After a plenary hearing followed by the steps necessary for review, the claimants (plaintiffs) seek reversal of the Commission’s denial of workmen’s compensation death benefits.
The administrative law judge found that no benefits were payable since the decedent was not in the course of his employment at the time he was killed. The evidence was clear that the decedent was killed in a plane crash after he had been invited to go elk hunting with his brother-in-law, Savage. The latter furnished the plane and supplied all the expenses incident to its use.
The law judge found that decedent was vice president of the defendant bank and had been for twenty years before the accident. It was conceded that the decedent had an expense account to stimulate business and access to a golf club, where he entertained prospective customers. On occasion he took potential customers to athletic events at the bank’s expense.
Decedent had mostly a social, but also a business relationship with Savage. Since long before the bank’s inception, they annually went on elk hunts, fishing trips, dove and pheasant hunts and the like. On the day of the tragedy, there was no discussion of business.

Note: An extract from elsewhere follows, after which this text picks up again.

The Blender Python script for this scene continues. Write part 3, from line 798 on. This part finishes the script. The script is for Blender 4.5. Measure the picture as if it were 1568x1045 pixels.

The facts adduced reasonably could justify a finding that the trip was purely social and quite removed from a search for business. Both sides analyze the specifics and implications of two of our recent decisions involving trips by company representatives.1 Neither is dispositive factually, but the principles espoused by both are applicable. From the' facts found by the lower tribunal in the instant case, which we must respect on review if not tortured by indiscretion of the tribunal, the elk hunt was not within the course of decedent’s employment. We are constrained to hold that, under either of the cases cited, the history and facts of the ease here point clearly to a social, not business, relationship prevailing at the time of the accident involved.
The Commission’s denial of benefits is affirmed without costs on appeal.
. Martinson v. W-M Insurance Agency, Utah, 606 P.2d 256 (1980); Ogden Standard Examiner v. Industrial Commission, Utah, 663 P.2d 88 (1983).